XLVII
France June 1, 1918
I can't remember when last I wrote you. It isn't always easy to get the time. Recently I've spent a good many hours in the saddle and have been up early in the morning; when work is done the fresh air leaves one too tired for anything but sleep. But you mustn't worry about me. I'm stronger than I've been for months, and tanned to the colour of an Indian.
I have recently met the doctor who did so much to pull me through at the Casualty Clearing Station when I was wounded last June. He's still the same tall, thin, silent man, with the kindest and sternest of faces. His brother, he tells me, is in America on the British Mission, and had informed him of America's immense preparations. Like all the men out here, I found him keenly eager to see the U.S.A. proportionately represented in the Front line. We are holding, and counting on the States to turn the tide dramatically in our favour. Our chaps are to calm and confident of success—out here there's none of the strain and nervousness which are felt by civilians. Our chaps are as philosophical and cheery as ever. “Good old Fritz,” they say, “so he's taken another fifteen miles! Well, it'll be our turn next.” Through defeat and success we carry on quite normally and unperturbed, confident of ultimate victory. The general opinion is that the Hun by his advances is only causing himself a lot of unnecessary trouble, as he'll have a longer distance to run back to Germany.
Here's the first of June and mid-summer approaching when so many pleasant things used to happen—flights to the country, the purchasing of bathing-suits, fishing-nets, maps—the planning of such quantities of family adventures. It would be happy to think that some of these old pleasures might return one day. The longer the war goes on the more impossible it is to conjure up the picture of civilian ways of life or to see oneself as again in the picture. Everything grows blurred except the present, with the early risings, routine, orders, marches, and attacks. To be given our freedom would leave us dazed.

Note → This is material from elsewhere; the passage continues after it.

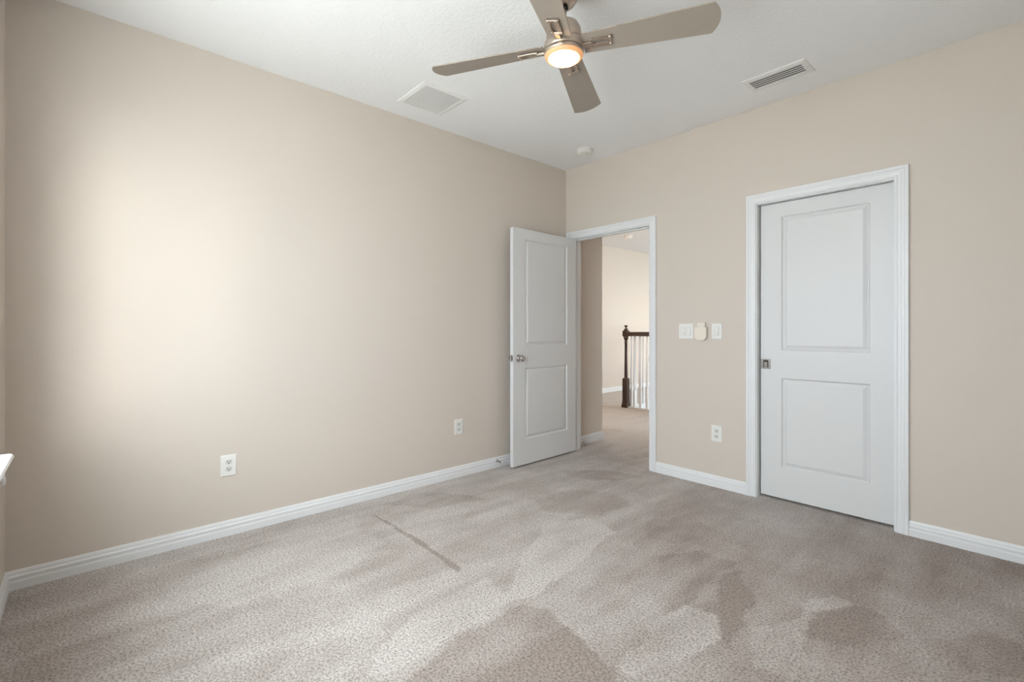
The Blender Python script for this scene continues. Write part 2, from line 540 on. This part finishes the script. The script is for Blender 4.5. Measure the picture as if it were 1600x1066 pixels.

This will probably reach you after you have left New York and settled down for the holidays in some quiet country place. There's only one spot which seems permanent in our family life—the little grey shack among the orchards in the Rockies. My thoughts fly to it very often these hot summer days. I see the lake like a blue mirror, reflecting the mountains and the clouds. I hear the throbbing of the launch. Bruce is barking on the wharf. Figures are moving about the boat-house. We climb the hill together where the brook sings through the flowers and the evening meal awaits us. And afterwards those long sleepy evenings when the dusk comes down and the flowers shine more vaguely, and we talk so endlessly, planning books, retraversing the past, mapping out a road to so many future El Dorados. I can remember these former happinesses without self-torture or regret. The present is so splendid that it outshines all former beauties. I go forward happily, believing that any bend of the future may bring the old kindnesses into view again.
The old haunting dream of Blighty is growing up in me once again—the Blighty we speak of, think of, worship and imagine every hour of the day. It's worth being wounded if only to wake up the first morning in the long white English ward, with the gold-green sunlight dripping in from the leaves through the open windows. These are the exquisite moments of peace and rest which come to one in the midst of warfare. Of such moments within the last year I have had my share; they are happy to remember.
And the war goes on and on. I was so afraid that it would be ended before ever I got back. The fear was needless. I shall be out here at least another year before peace is declared. There are times when I think that the Americans are not so far wrong in their guess when they give themselves “four years to do this job.” The Hun may be desperate; his very energy may be a proof of his exhaustion. But his death struggle is too vigorously successful to promise any very rapid end. Our hope is in America, with her high courage, her sacrifice, and her millions of men. If she had not joined us, we would still stand here chaffingly and be battered till not one of us was left. The last one would die with the smile of victory on his mouth. Whatever happens, they'll never catch any British fighting-man owning that his tail is down. But the thought of the American millions gives us confidence that, though we are wiped out, we shall not have lost. Like runners in a relay race, though we are spent, the pace we have set will enable those who come after us to win in the last lap.
But don't worry about me. I'm having a splendid run for my money, and am far more happy than I deserve.